Considerando que a capacidade semiósica é resultante da configuração perceptiva de cada coisa no mundo, seria necessário fazer um mapeamento dos diversos tipos, ou classes, de signos possíveis, para então identificar qual a configuração sígnica operacionalizável por uma determinada coisa do mundo. Como estamos falando de religiosidade, em princípio seria identificar a rede sígnica que configura a percepção do ser humano.


Entre os diversos modelos semióticos existentes, adota-se aqui a concepção teórica desenvolvida por Charles Sanders Peirce que, por ser de base fenomenológica, parece ser a mais adequada para a abordagem pretendida. Sem entrar por ora nos conceitos fundamentais dessa teoria, toma-se como referência de tipologia a classificação de signos proposta por Charles Sanders Peirce (1839-1914), especialmente o mapeamento básico de suas 10 principais classes.


Nessa disposição das classes de signo, a religiosidade é determinada por uma progressão que vai da terceira classe (recorrência) à oitava (acepção), percurso intermediado pela sexta classe (marca da fonte, da origem).
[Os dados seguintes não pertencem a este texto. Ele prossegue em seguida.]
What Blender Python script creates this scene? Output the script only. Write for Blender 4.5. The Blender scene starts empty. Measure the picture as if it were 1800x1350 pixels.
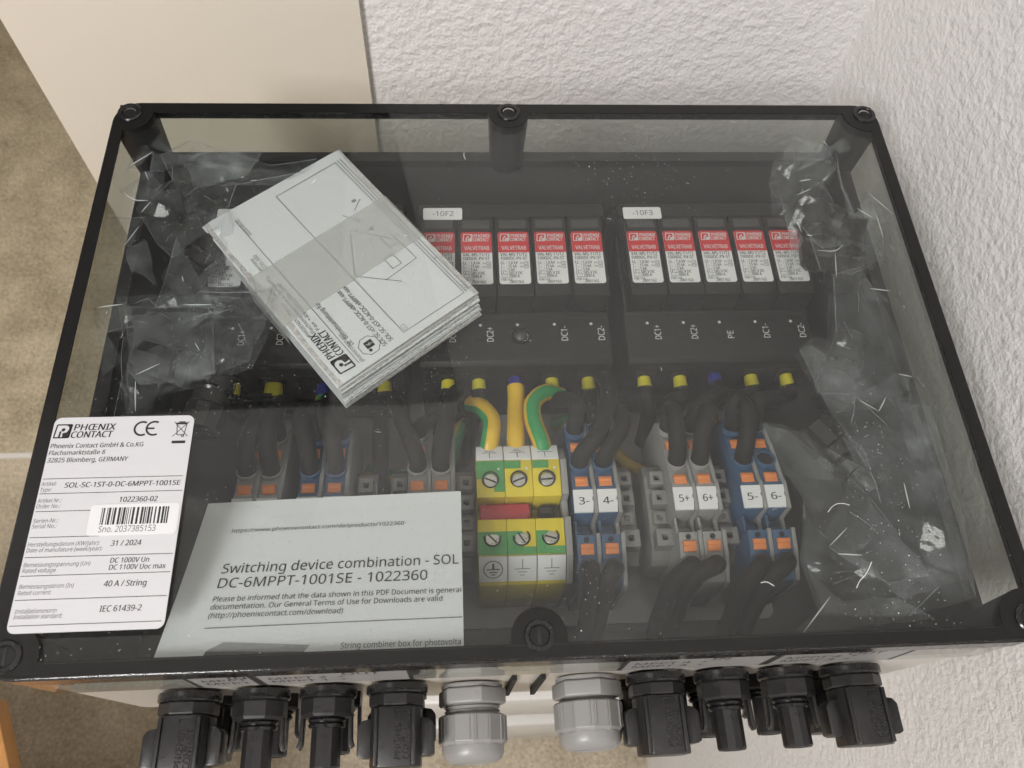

Para ilustrar o processo sígnico sobre o qual é erigida a religiosidade, vamos considerar, como exemplo de um signo de recorrência, a constatação de um nascimento, o surgimento de um corpo. Como signo de marca, a constatação de um corpo emergindo de outro corpo (origem), havendo entre ambos um vínculo de origem. No limite dessa classe de marca, os nomes individuais surgem para distinguir as identidades, de geradores e gerados. Como signo de acepção, a constatação de ser um fato característico da reprodução biológica, firmando-se a partir daí o conceito de geração, funções de ascendência e descendência (pais e filhos).


A questão religiosa surge diante da perplexidade de que aquele fato implica regressivamente uma questão fundamental: a origem da cadeia reprodutiva. A falta de uma explicação com base nos vínculos de causa e efeito leva à imaginação de um ser diferenciado, ao qual se dá um nome ("eu sou o que sou"... Deus etc) e uma disposição volitiva divina, o ato da criação ("... e viu que era bom"), conforme a versão bíblica. Uma crença baseada em vestígios (as coisas do mundo, a realidade) que permitem percebem a marca do criador (o princípio do cosmos, a organização da natureza) e, à falta de uma causa eficiente original, a vontade divina.



Não se entra aqui em detalhes nos meandros dessa classificação, a serem expostos em outros lançamentos de Cantos Correntes. Afinal, o que representa essa linha de força em cruzamento com outras linhas de força, nos vários estratos da rede de signos, transcende o campo da religiosidade, e seria uma atitude reducionista desenvolver a abordagem tendo como motivação única a questão religiosa.